== COLLECTED MATERIAL ==

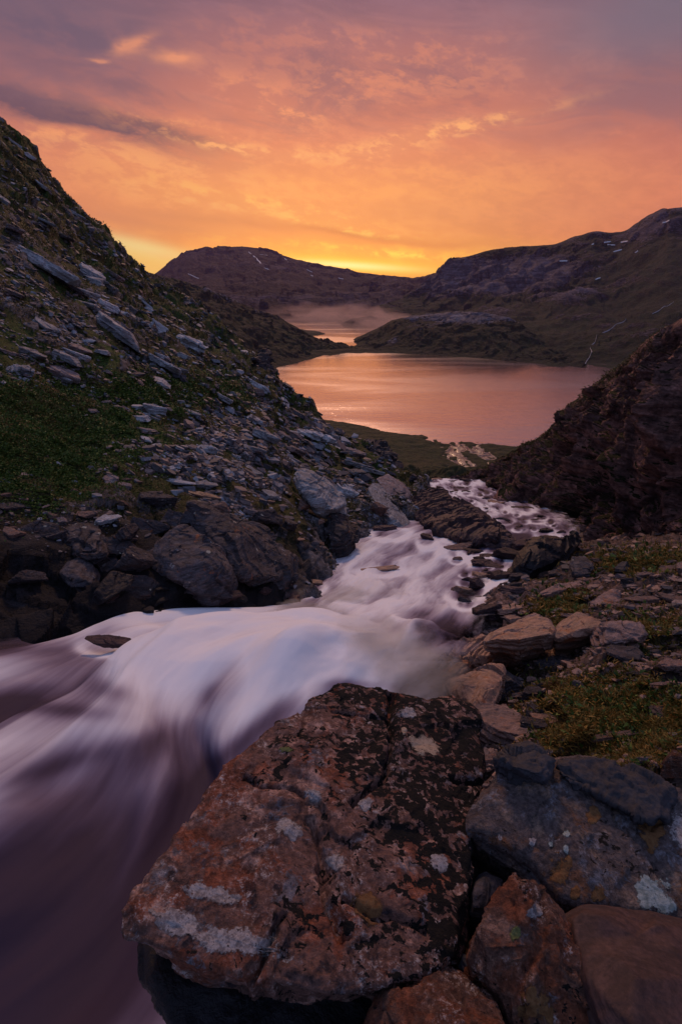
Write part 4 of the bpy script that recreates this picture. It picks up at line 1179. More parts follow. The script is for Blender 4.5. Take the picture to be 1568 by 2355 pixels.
def lichen(o, px, py, w, h, mat, label=None, rot=0.0, seed=0):
    """a thin crust laid on the stone where the view ray meets it"""
    if o.name not in BVH:
        me = o.data; off = np.array(o.location)
        BVH[o.name] = BVHTree.FromPolygons([Vector(v.co) + o.location for v in me.vertices], [tuple(p.vertices) for p in me.polygons])
    bv = BVH[o.name]; na, nr = 40, 9
    pts = []; ok = True
    for j in range(nr):
        for i in range(na):
            a = 2 * math.pi * i / na; f = j / (nr - 1)
            wob = 1 + 0.30 * float(fbm(np.array([math.cos(a) * 1.3 + seed, math.sin(a) * 1.3, seed * 1.7]), 4))
            rr_ = max(f, 0.02) * wob
            x = math.cos(a) * w * 0.68 * rr_; y = math.sin(a) * h * 0.68 * rr_
            X_ = px + x * math.cos(rot) - y * math.sin(rot); Y_ = py + x * math.sin(rot) + y * math.cos(rot)
            hitp, nn, _, _ = bv.ray_cast(Vector((0, 0, 0)), Vector(ray(X_, Y_)).normalized())
            if hitp is None: return None
            lift = 0.0035 * (1 - f ** 6) - 0.001 * (f > 0.99)
            pts.append(np.array(hitp) + np.array(nn) * lift)
    F = [[j * na + i, j * na + (i + 1) % na, (j + 1) * na + (i + 1) % na, (j + 1) * na + i] for j in range(nr - 1) for i in range(na)]
    c = mesh_obj('lichen', np.array(pts) - np.array(o.location), F, mat, parent=o, attrs={'rim': np.repeat(np.arange(nr) / (nr - 1), na)})
    if label: c['label'] = label
    return c


for args in [(HERO1, 975, 1716, 62, 44, L_cream, 'cream lichen patch', 0.5, 1), (HERO1, 938, 1640, 34, 26, L_blue, None, 0.3, 2), (HERO1, 928, 1680, 12, 14, L_cream, None, 0, 3),
             (HERO1, 665, 1908, 58, 40, L_blue, 'blue grey lichen patch', 0.4, 4), (HERO1, 775, 1985, 40, 30, L_blue, None, 0.6, 5), (HERO1, 295, 2095, 30, 46, L_cream, None, 0.3, 6),
             (HERO1, 560, 2170, 190, 60, L_blue, 'pale worn patch', 0.15, 7), (HERO1, 420, 2130, 150, 60, L_blue, None, 0.35, 9), (HERO1, 500, 2060, 130, 40, L_blue, None, 0.3, 38),
             (HERO1, 660, 1725, 30, 14, L_green, 'yellow green lichen', 0.2, 10), (HERO1, 850, 2090, 70, 50, L_ochre, 'ochre lichen patch', 0.9, 11), (HERO1, 840, 1850, 34, 24, L_blue, None, 0.2, 12),
             (HERO1, 1010, 1985, 44, 34, L_blue, None, 0.5, 13), (HERO1, 720, 1830, 40, 26, L_blue, None, 0.5, 14), (HERO1, 1060, 1620, 70, 16, L_cream, None, 0.5, 15),
             (HERO2, 1505, 2057, 92, 66, L_mint, 'large pale green round lichen', 0.8, 21), (HERO2, 1303, 1918, 20, 16, L_mint, None, 0, 22), (HERO2, 1265, 1942, 12, 16, L_mint, None, 0, 23),
             (HERO2, 1300, 1955, 12, 18, L_mint, None, 0, 24), (HERO2, 1160, 1790, 36, 40, L_mint, 'pale green flecked lichen', 0.5, 25), (HERO2, 1288, 2000, 44, 70, L_ochre, 'ochre lichen patch', 0, 26),
             (HERO2, 1365, 1875, 34, 30, L_ochre, None, 0, 27), (HERO2, 1150, 1925, 14, 16, L_blue, None, 0, 28), (HERO2, 1375, 2055, 30, 40, L_ochre, None, 0, 29), (HERO2, 1500, 1915, 60, 70, L_ochre, None, 0.4, 30),
             (HERO2, 1560, 1900, 50, 80, L_blue, None, 0.1, 31), (HERO2, 1322, 2055, 18, 26, L_ochre, None, 0.1, 36), (HERO2, 1225, 1935, 16, 18, L_blue, None, 0.1, 37),
             (HERO3, 1120, 2110, 40, 34, L_blue, 'blue grey lichen', 0.2, 32), (HERO3, 1185, 2150, 24, 28, L_green, 'yellow green lichen', 0, 33), (HERO3, 1240, 2310, 80, 90, L_ochre, 'ochre and white lichen', 0.3, 34), (HERO3, 1225, 2095, 30, 30, L_blue, None, 0.3, 35)]:
    lichen(*args[:5], *args[5:])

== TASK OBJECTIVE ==
Without the pictures, output the full listing exactly as it stands.

== EXERCISE ANSWER ==
Write part 4 of the bpy script that recreates this picture. It picks up at line 1179. More parts follow. The script is for Blender 4.5. Take the picture to be 1568 by 2355 pixels.
def lichen(o, px, py, w, h, mat, label=None, rot=0.0, seed=0):
    """a thin crust laid on the stone where the view ray meets it"""
    if o.name not in BVH:
        me = o.data; off = np.array(o.location)
        BVH[o.name] = BVHTree.FromPolygons([Vector(v.co) + o.location for v in me.vertices], [tuple(p.vertices) for p in me.polygons])
    bv = BVH[o.name]; na, nr = 40, 9
    pts = []; ok = True
    for j in range(nr):
        for i in range(na):
            a = 2 * math.pi * i / na; f = j / (nr - 1)
            wob = 1 + 0.30 * float(fbm(np.array([math.cos(a) * 1.3 + seed, math.sin(a) * 1.3, seed * 1.7]), 4))
            rr_ = max(f, 0.02) * wob
            x = math.cos(a) * w * 0.68 * rr_; y = math.sin(a) * h * 0.68 * rr_
            X_ = px + x * math.cos(rot) - y * math.sin(rot); Y_ = py + x * math.sin(rot) + y * math.cos(rot)
            hitp, nn, _, _ = bv.ray_cast(Vector((0, 0, 0)), Vector(ray(X_, Y_)).normalized())
            if hitp is None: return None
            lift = 0.0035 * (1 - f ** 6) - 0.001 * (f > 0.99)
            pts.append(np.array(hitp) + np.array(nn) * lift)
    F = [[j * na + i, j * na + (i + 1) % na, (j + 1) * na + (i + 1) % na, (j + 1) * na + i] for j in range(nr - 1) for i in range(na)]
    c = mesh_obj('lichen', np.array(pts) - np.array(o.location), F, mat, parent=o, attrs={'rim': np.repeat(np.arange(nr) / (nr - 1), na)})
    if label: c['label'] = label
    return c


for args in [(HERO1, 975, 1716, 62, 44, L_cream, 'cream lichen patch', 0.5, 1), (HERO1, 938, 1640, 34, 26, L_blue, None, 0.3, 2), (HERO1, 928, 1680, 12, 14, L_cream, None, 0, 3),
             (HERO1, 665, 1908, 58, 40, L_blue, 'blue grey lichen patch', 0.4, 4), (HERO1, 775, 1985, 40, 30, L_blue, None, 0.6, 5), (HERO1, 295, 2095, 30, 46, L_cream, None, 0.3, 6),
             (HERO1, 560, 2170, 190, 60, L_blue, 'pale worn patch', 0.15, 7), (HERO1, 420, 2130, 150, 60, L_blue, None, 0.35, 9), (HERO1, 500, 2060, 130, 40, L_blue, None, 0.3, 38),
             (HERO1, 660, 1725, 30, 14, L_green, 'yellow green lichen', 0.2, 10), (HERO1, 850, 2090, 70, 50, L_ochre, 'ochre lichen patch', 0.9, 11), (HERO1, 840, 1850, 34, 24, L_blue, None, 0.2, 12),
             (HERO1, 1010, 1985, 44, 34, L_blue, None, 0.5, 13), (HERO1, 720, 1830, 40, 26, L_blue, None, 0.5, 14), (HERO1, 1060, 1620, 70, 16, L_cream, None, 0.5, 15),
             (HERO2, 1505, 2057, 92, 66, L_mint, 'large pale green round lichen', 0.8, 21), (HERO2, 1303, 1918, 20, 16, L_mint, None, 0, 22), (HERO2, 1265, 1942, 12, 16, L_mint, None, 0, 23),
             (HERO2, 1300, 1955, 12, 18, L_mint, None, 0, 24), (HERO2, 1160, 1790, 36, 40, L_mint, 'pale green flecked lichen', 0.5, 25), (HERO2, 1288, 2000, 44, 70, L_ochre, 'ochre lichen patch', 0, 26),
             (HERO2, 1365, 1875, 34, 30, L_ochre, None, 0, 27), (HERO2, 1150, 1925, 14, 16, L_blue, None, 0, 28), (HERO2, 1375, 2055, 30, 40, L_ochre, None, 0, 29), (HERO2, 1500, 1915, 60, 70, L_ochre, None, 0.4, 30),
             (HERO2, 1560, 1900, 50, 80, L_blue, None, 0.1, 31), (HERO2, 1322, 2055, 18, 26, L_ochre, None, 0.1, 36), (HERO2, 1225, 1935, 16, 18, L_blue, None, 0.1, 37),
             (HERO3, 1120, 2110, 40, 34, L_blue, 'blue grey lichen', 0.2, 32), (HERO3, 1185, 2150, 24, 28, L_green, 'yellow green lichen', 0, 33), (HERO3, 1240, 2310, 80, 90, L_ochre, 'ochre and white lichen', 0.3, 34), (HERO3, 1225, 2095, 30, 30, L_blue, None, 0.3, 35)]:
    lichen(*args[:5], *args[5:])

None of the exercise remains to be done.